Ce dessin, quoique peu accueillant, ne fit pas trembler un pays familier de ces  conditions de vie difficiles, l’Union des républiques socialistes soviétiques (URSS). Très peu médiatisée et méconnue de nos jours, l’histoire de la sélection soviétique n’en reste pas moins riche de trophées internationaux : l’URSS, ou l’ogre oublié.

 

Créée en 1910, l’armée rouge (son véritable surnom) ne commence réellement à exister qu’en 1924 à la fin de la guerre civile russe, opposant les bolchéviques aux tsaristes. Cependant, de 1924 à la fin des années 40, la sélection paye la politique isolationniste soviétique et ne participe à aucun évènement majeur. Les joueurs n'obtenant pas de visa pour l’étranger, se contentent d’affrontements contre des équipes ouvrières soviétiques. Le gouvernement se satisfait de pouvoir récompenser ses travailleurs en les faisant rencontrer les meilleurs joueurs du pays.

 

Cependant, tout s’inverse à la fin de la Seconde Guerre mondiale.
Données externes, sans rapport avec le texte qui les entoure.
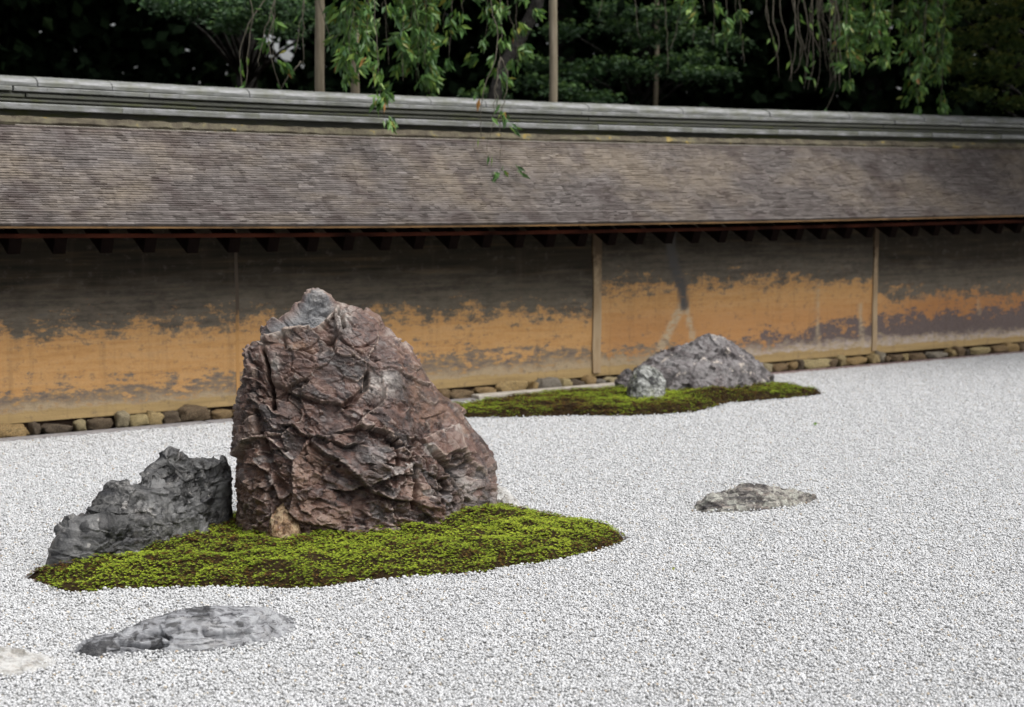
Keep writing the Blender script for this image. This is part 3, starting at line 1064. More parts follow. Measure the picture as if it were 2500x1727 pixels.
def lip(px, py, line, above, below, ha, hb, ends=25):
    """an overhanging break: stone stands out above the line and drops back below it"""
    lx = np.array([p[0] for p in line])
    ly = np.array([p[1] for p in line])
    v = py - np.interp(px, lx, ly)
    w = sstep(lx[0] - ends, lx[0] + ends, px) * (1 - sstep(lx[-1] - ends, lx[-1] + ends, px))
    return 1.5 * w * np.where(v < 0, above * np.exp(v / ha), -below * np.exp(-v / hb))


NTH_BIG = 520


def disp_big(P, N, px, py):
    facing = sstep(0.0, 0.35, -N[:, 1])
    ca, sa = math.cos(0.42), math.sin(0.42)                 # the bedding dips to the right
    wp = np.stack([P[:, 0] * ca - P[:, 2] * sa, P[:, 1], P[:, 0] * sa + P[:, 2] * ca], 1)
    wp = wp + 0.012 * np.stack([fbm(P * 6, 3, 1), fbm(P * 6, 3, 2), fbm(P * 6, 3, 3)], 1)
    f1, r1, e1 = facets(wp, 0.30, 3, 0.9, 0.5, (1, 1, 1))
    f2, r2, e2 = facets(wp, 0.155, 7, 1.0, 0.55, (1.25, 1, 0.75))
    f3, r3, e3 = facets(wp, 0.055, 13, 1.0, 0.65, (1.4, 1, 0.65))
    f4, r4, _ = facets(wp, 0.022, 17, 1.0, 0.7, (1.3, 1, 0.8))
    wx = px + 9 * fbm(P * 14, 3, 71)
    wy = py + 9 * fbm(P * 14, 3, 72)
    busy = sstep(-0.25, 0.35, fbm(P * 3.3, 2, 55))
    slab = sstep(-3, 5, poly_sdf(wx * 0.5 + px * 0.5, wy * 0.5 + py * 0.5, SLAB)) * facing
    rough = 1 - 0.72 * slab
    calm = np.zeros(len(P))
    for ax, ay, aw, ah in ((740, 845, 75, 28), (900, 815, 50, 40), (860, 850, 70, 22), (955, 955, 35, 50), (800, 925, 60, 38), (700, 985, 40, 30), (890, 1110, 60, 28), (720, 1110, 35, 40), (1050, 960, 40, 60), (1090, 1080, 50, 45), (850, 1215, 50, 22), (1035, 1190, 30, 40), (960, 1020, 50, 26)):
        calm = np.maximum(calm, np.exp(-(((wx - ax) / aw) ** 2 + ((wy - ay) / ah) ** 2) ** 2))
    busy = (1 - 0.85 * calm) * (0.35 + 0.65 * busy)
    d = rough * (0.055 * f1 + (0.014 + 0.02 * busy) * f2 + (0.004 + 0.019 * busy) * f3 + (0.003 + 0.006 * busy) * f4) + 0.003 * fbm(P * 40, 4, 5)
    d -= rough * 0.007 * (1 - sstep(0, 0.10, e2)) * (r1 > 0.35)
    d += slab * (-0.055 * sstep(712, 760, py) + 0.004 * ridged(P * np.array([25, 25, 60]), 3, 30))
    led = np.exp(-(seg_dist(px, py, LEDGE) / 9) ** 2) * facing
    d += 0.020 * led * (1 - slab)

    def crack(line, depth, width):
        return -1.4 * depth * np.exp(-(seg_dist(wx, wy, line) / width) ** 2)
    g = np.zeros(len(P))
    g += crack([(643, 838), (650, 868), (654, 905), (660, 950), (668, 1000)], 0.045, 5.0)
    g += crack([(834, 742), (833, 775), (838, 800)], 0.035, 4.0)
    g += crack([(967, 1076), (969, 1110), (965, 1140)], 0.03, 4)
    g += crack([(1018, 1145), (1018, 1180), (1012, 1215), (1012, 1240)], 0.035, 4)
    g += crack([(1083, 1150), (1084, 1190), (1080, 1225)], 0.03, 4.5)
    g += crack([(1130, 1152), (1140, 1165), (1148, 1170)], 0.05, 7)
    g += crack([(1098, 1175), (1104, 1190), (1103, 1200)], 0.05, 7)
    g += crack([(980, 1000), (1020, 980), (1090, 1010), (1100, 1045)], 0.012, 6)
    g += crack([(625, 1010), (640, 1080), (650, 1130), (690, 1190)], 0.035, 12)
    g += crack([(895, 915), (892, 945), (870, 970), (845, 985)], 0.035, 6)
    g += lip(wx, wy, [(690, 1035), (740, 1060), (800, 1080), (850, 1095), (880, 1085)], 0.010, 0.022, 45, 25)
    g += lip(wx, wy, [(835, 1052), (880, 1046), (910, 1050), (950, 1058), (975, 1085)], 0.018, 0.028, 40, 22)
    g += lip(wx, wy, [(820, 1198), (860, 1196), (900, 1190), (925, 1172), (965, 1165), (1010, 1160)], 0.012, 0.03, 60, 26)
    g += lip(wx, wy, [(660, 935), (720, 960), (780, 980), (850, 985)], 0.008, 0.02, 35, 22)
    g += lip(wx, wy, [(700, 860), (760, 880), (800, 860), (850, 862), (890, 890)], -0.012, -0.016, 30, 45)
    g += lip(wx, wy, [(1070, 1085), (1100, 1115), (1140, 1130), (1160, 1118)], 0.018, 0.02, 50, 25)
    g += lip(wx, wy, [(580, 1120), (640, 1150), (690, 1230), (740, 1280)], 0.012, 0.03, 60, 40)
    # the right flank turns away behind a corner
    flank = sstep(-10, 25, wx - np.interp(py, [800, 880, 960, 1060, 1160, 1260], [950, 968, 985, 1015, 1040, 1060]))
    g += -0.02 * flank * sstep(820, 900, py) - 0.0005 * np.clip(wx - np.interp(py, [800, 880, 960, 1060, 1160, 1260], [950, 968, 985, 1015, 1040, 1060]), 0, 120) * sstep(800, 860, py)
    # left flank: fluted, like split timber
    fl = (1 - sstep(612, 640, px + (py - 1050) * -0.06)) * sstep(965, 990, py)
    g += fl * (0.010 * ridged(P * np.array([30, 30, 2.5]), 3, 40) - 0.006)
    # small cobbled lumps low on the left
    cob = sstep(1120, 1180, py) * (1 - sstep(700, 760, px))
    q1, _, _, _ = worley(P * 26, 77)
    g += cob * 0.020 * (0.5 - q1)
    side = sstep(0.15, 0.6, -N[:, 1])
    hp = d + g * side
    d = d * (0.6 + 0.4 * side) + g * side
    # pale, lichen-worn arrises: where the broken surface stands proud of its surroundings
    G2 = hp.reshape(-1, NTH_BIG)
    blur = G2.copy()
    for _ in range(10):
        blur = (blur + np.roll(blur, 1, 1) + np.roll(blur, -1, 1) + np.vstack([blur[1:], blur[-1:]]) + np.vstack([blur[:1], blur[:-1]])) / 5
    wear = sstep(0.0022, 0.0065, (G2 - blur).ravel()) * (0.35 + 0.65 * sstep(-0.1, 0.3, fbm(P * 8, 3, 91)))
    tone = np.clip(0.5 + 0.5 * (r2 - 0.5) + 0.5 * (r3 - 0.5) + 0.35 * (r1 - 0.5) + 0.25 * (r4 - 0.5), 0, 1)
    right_rust = flank * (1 - sstep(1000, 1060, py))
    rust = np.clip(led * 1.0 + 0.3 * (r1 > 0.82) * (r2 > 0.4) + 0.35 * right_rust
                   + 0.8 * np.exp(-(np.hypot((px - 735) / 50, (py - 850) / 14)) ** 2) + 0.2 * cob + 0.3 * fl, 0, 1) * (1 - 0.6 * slab)
    pale = np.clip(1.2 * np.exp(-(np.hypot((px - 835) / 22, (py - 775) / 35)) ** 2) + np.exp(-(np.hypot((px - 672) / 14, (py - 900) / 30)) ** 2)
                   + np.exp(-(np.hypot((px - 930) / 40, (py - 940) / 30)) ** 2) + np.exp(-(np.hypot((px - 775) / 30, (py - 712) / 14)) ** 2)
                   + 0.8 * led + 0.7 * (r3 > 0.9) * (r2 > 0.5) + 0.8 * np.exp(-(np.hypot((px - 1170) / 25, (py - 1185) / 40)) ** 2)
                   + 0.9 * np.exp(-(seg_dist(px, py, [(950, 812), (985, 838), (1010, 860)]) / 9) ** 2), 0, 1)
    greycells = ((r2 > 0.9) & (py > 1120)) * 0.4 + ((r3 > 0.9) & (py > 1060)) * 0.45
    return d, dict(tone=tone, zone=np.clip(slab + greycells, 0, 1), rust=rust, pale=pale, wear=wear * (1 - slab))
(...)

Sentant l’affrontement idéologique américano-soviétique gagner les esprits, Staline décide d’assouplir sa politique, s’ouvrant alors au monde et affiliant l’équipe nationale d’URSS à la FIFA en 1946.

 

La réussite y sera totale, de 1946 à 1990, date de la dernière compétition officielle de la sélection d’URSS, l’équipe s’affirme comme l’un des cadors de l’époque, la parfaite combinaison d’individualité vers un but commun, une métaphore footballistique du communisme.

 

L’URSS remporte 5 médailles olympiques de football, 3 médailles de bronze consécutives en 1972, 1976 et 1980 mais surtout deux titres, le premier en 1956 à Melbourne et le deuxième en 1988 lors de leurs derniers jeux sous bannière soviétique à Séoul. Triomphant du Brésil de Romario et de l’Argentine du mythique Maradona, l’URSS affiche sa réussite sportive au monde entier, seulement quatre petites années après le boycott de l’édition américaine à Los-Angeles.

 

Néanmoins, la mémoire du football ne se soucie que très peu des titres olympiques et privilégie les compétitions internationales organisées par sa maison mère la FIFA. 
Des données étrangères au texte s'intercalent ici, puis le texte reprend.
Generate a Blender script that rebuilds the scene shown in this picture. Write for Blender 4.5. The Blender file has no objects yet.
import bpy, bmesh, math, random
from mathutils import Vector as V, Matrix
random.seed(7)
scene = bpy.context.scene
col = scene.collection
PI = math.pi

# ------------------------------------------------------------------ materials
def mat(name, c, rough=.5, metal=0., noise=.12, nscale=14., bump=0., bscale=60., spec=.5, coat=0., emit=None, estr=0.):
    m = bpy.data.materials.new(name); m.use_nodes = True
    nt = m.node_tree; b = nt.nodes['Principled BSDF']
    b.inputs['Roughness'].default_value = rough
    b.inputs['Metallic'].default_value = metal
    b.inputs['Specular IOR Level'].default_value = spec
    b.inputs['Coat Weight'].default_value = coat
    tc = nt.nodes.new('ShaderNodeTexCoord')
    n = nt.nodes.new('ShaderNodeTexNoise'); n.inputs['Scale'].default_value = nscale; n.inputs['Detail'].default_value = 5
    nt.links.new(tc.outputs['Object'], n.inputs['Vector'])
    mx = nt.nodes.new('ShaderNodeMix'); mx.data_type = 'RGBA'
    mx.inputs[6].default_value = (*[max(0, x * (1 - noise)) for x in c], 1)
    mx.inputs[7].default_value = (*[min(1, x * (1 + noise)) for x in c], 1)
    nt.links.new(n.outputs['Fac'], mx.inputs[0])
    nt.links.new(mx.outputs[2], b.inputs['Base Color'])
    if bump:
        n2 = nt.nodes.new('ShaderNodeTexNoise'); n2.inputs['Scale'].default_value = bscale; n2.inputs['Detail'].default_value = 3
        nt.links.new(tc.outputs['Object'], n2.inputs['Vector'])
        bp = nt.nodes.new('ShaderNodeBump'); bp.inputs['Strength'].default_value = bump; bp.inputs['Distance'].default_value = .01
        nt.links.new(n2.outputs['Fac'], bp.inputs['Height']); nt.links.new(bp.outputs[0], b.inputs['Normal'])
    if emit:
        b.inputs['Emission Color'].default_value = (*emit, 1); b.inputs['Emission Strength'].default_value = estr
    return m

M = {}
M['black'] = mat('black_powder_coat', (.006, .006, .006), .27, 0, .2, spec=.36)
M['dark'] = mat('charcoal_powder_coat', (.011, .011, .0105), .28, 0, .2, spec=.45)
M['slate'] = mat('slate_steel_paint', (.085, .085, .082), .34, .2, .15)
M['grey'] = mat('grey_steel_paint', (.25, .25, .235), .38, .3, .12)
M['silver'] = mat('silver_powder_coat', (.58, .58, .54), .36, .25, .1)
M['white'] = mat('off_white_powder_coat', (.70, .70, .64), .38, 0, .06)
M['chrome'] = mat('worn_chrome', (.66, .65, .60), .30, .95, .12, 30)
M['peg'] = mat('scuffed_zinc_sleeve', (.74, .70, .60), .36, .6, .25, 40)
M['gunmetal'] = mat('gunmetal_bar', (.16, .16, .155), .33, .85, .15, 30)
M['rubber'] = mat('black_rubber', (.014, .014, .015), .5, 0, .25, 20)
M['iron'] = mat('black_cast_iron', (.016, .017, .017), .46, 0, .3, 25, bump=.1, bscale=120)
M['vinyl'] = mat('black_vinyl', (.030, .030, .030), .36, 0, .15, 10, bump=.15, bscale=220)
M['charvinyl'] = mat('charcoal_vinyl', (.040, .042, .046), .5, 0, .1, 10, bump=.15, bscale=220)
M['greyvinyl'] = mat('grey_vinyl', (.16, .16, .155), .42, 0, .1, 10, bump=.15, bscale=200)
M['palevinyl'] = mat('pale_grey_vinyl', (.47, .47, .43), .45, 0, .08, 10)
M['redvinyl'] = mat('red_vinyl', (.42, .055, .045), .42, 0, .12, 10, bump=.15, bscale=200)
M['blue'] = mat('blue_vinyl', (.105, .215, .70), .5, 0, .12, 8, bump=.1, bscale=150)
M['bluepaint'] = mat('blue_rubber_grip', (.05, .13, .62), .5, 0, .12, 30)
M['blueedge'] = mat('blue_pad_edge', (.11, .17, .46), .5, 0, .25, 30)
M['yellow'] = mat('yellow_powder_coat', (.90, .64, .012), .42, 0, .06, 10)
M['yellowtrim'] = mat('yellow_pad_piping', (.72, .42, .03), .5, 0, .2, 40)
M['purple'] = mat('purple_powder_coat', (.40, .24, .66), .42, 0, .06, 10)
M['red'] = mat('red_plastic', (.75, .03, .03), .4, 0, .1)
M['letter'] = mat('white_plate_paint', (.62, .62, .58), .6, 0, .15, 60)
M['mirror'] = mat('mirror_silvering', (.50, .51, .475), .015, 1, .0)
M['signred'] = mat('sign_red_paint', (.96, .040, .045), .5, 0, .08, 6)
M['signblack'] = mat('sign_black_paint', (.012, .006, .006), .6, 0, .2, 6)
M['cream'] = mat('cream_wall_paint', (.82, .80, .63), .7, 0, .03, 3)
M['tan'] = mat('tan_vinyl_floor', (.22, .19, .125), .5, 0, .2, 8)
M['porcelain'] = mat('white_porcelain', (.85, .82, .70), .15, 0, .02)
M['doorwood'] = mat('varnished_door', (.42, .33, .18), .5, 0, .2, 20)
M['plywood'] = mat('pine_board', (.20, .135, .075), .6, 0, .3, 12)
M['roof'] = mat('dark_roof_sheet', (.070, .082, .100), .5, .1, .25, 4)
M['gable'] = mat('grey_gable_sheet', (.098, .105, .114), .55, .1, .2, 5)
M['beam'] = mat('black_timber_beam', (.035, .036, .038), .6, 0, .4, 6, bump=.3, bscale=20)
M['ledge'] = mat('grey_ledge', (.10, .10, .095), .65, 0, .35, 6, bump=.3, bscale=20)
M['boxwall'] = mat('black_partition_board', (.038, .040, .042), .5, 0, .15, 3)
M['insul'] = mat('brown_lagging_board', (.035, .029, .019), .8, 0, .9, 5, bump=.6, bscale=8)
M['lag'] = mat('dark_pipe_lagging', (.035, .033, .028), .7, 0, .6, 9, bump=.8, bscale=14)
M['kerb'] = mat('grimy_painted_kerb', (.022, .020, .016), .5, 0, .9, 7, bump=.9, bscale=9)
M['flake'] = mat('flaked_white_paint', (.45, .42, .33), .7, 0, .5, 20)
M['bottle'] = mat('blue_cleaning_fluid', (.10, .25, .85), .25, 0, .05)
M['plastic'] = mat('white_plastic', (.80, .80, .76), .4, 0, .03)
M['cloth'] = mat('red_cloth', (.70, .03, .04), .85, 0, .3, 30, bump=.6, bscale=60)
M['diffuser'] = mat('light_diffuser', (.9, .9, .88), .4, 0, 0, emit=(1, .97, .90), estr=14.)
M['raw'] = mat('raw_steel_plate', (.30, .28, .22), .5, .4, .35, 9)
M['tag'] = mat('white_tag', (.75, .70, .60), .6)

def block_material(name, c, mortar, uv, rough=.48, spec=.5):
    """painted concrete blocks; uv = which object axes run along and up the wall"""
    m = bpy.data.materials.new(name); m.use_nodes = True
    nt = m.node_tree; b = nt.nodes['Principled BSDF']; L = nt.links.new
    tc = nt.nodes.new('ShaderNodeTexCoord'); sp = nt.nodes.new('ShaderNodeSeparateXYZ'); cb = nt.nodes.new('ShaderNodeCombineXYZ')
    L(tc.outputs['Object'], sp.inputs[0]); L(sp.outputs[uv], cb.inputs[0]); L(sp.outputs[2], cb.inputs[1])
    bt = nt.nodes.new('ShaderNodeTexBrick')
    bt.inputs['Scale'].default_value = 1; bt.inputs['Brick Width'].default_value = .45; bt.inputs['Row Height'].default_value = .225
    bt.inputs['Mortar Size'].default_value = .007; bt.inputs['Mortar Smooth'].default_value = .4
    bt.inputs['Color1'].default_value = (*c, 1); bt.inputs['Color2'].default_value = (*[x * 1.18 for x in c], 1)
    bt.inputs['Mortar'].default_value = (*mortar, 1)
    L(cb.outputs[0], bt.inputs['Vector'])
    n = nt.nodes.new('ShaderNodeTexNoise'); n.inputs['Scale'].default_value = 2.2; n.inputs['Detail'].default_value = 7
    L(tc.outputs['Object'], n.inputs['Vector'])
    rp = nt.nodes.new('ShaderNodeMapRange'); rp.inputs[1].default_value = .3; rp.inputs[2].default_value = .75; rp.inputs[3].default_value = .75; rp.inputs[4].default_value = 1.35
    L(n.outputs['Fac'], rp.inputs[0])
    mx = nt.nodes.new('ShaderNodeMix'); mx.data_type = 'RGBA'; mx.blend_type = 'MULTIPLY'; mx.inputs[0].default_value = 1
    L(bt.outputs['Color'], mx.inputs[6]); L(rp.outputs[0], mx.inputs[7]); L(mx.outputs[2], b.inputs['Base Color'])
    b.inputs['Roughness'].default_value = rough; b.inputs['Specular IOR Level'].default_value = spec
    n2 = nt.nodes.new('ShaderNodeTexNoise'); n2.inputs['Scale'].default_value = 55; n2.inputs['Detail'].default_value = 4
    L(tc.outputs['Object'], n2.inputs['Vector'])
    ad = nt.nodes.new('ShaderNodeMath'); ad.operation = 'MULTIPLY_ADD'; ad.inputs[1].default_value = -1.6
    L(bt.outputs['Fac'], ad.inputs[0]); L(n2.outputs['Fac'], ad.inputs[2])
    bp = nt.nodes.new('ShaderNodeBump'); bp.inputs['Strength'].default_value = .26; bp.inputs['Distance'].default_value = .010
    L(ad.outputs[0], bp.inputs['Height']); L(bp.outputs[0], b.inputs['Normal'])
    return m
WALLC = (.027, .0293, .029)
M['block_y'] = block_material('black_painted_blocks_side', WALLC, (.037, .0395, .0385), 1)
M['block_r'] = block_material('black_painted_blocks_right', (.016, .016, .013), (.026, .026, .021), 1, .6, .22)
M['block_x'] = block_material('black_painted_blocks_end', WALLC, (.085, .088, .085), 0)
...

En 1960, l’UEFA, l’union des associations européennes, fraichement créée en 1954 sous l’égide de la FIFA met en place la première coupe d’Europe des nations, désormais communément appelé l’Euro. Se déroulant en France, ce premier Euro grave sur la coupe le nom de l’URSS comme vainqueur initial après la victoire des soviétiques 2-1 face à la Yougoslavie au Parc des Princes.

 

Porté par Lev Yachine, considéré comme l’un des plus grands gardiens de l’histoire et seul Ballon d’Or à ne pas avoir évolué en tant que joueur de champ, l’URSS se hisse deux nouvelles fois en finale de l’Euro en 1964 et 1972, défaite par l’Espagne et l’Allemagne de l’Ouest dans des rencontres fortement idéologiques.

 

Enfin, plus que ces titres ou trophées assez abstraits pour situer l’importance de la sélection soviétique dans l’histoire contemporaine du football, l’équipe nationale d’URSS fut la première à innover tactiquement, optant pour une ligne de 4 défenseurs délaissant le 3-2-2-2 jugé trop brouillon pour le maintenant très célèbre 4-4-2. La rigueur soviétique dénotait fortement du football de cette époque, puisque lorsque d’un côté du rideau de fer, l’Europe de l’Ouest s'émerveille pour un Johan Cruyff fumant dans les vestiaire à la mi-temps, les soviétiques furent les premiers à introduire les notions de science du sport afin d’améliorer les performances des joueurs. 

 

Véritables pionniers du professionnalisme avec un suivi nutritionnel et une planification d'entraînements ciblés, les soviétiques démontrent une fois sur le terrain une endurance et une rigueur tactique dominante. Comblant l’écart technique entre d’autres nations plus fantasques, la guerre froide se poursuit  sur le rectangle vert. Opposant le Football total de l’Ouest presque outrancier de facilité au pragmatisme et à la discipline soviétique le football de la seconde moitié du XXème siècle fut un des multiples théâtres de l’affrontement idéologique Est/Ouest.

 

L’implosion de l’URSS en fin d’année 1991 provoque la disparition et le morcellement de la sélection nationale. Désormais, 15 équipes distinctes participant aux rencontres internationales représentent leur pays en lieu et place de l’URSS, parmi elles, l’Ukraine où la situation tend vers un retour à l’époque soviétique. 

 

Forte de titres internationaux majeurs, d’innovations tactiques et scientifiques, la sélection soviétique bien que oubliée de nos jours représente une alternative ferme au football anarchique de son époque et restera pour certains comme la première équipe de football moderne : moins fantaisiste mais triomphante.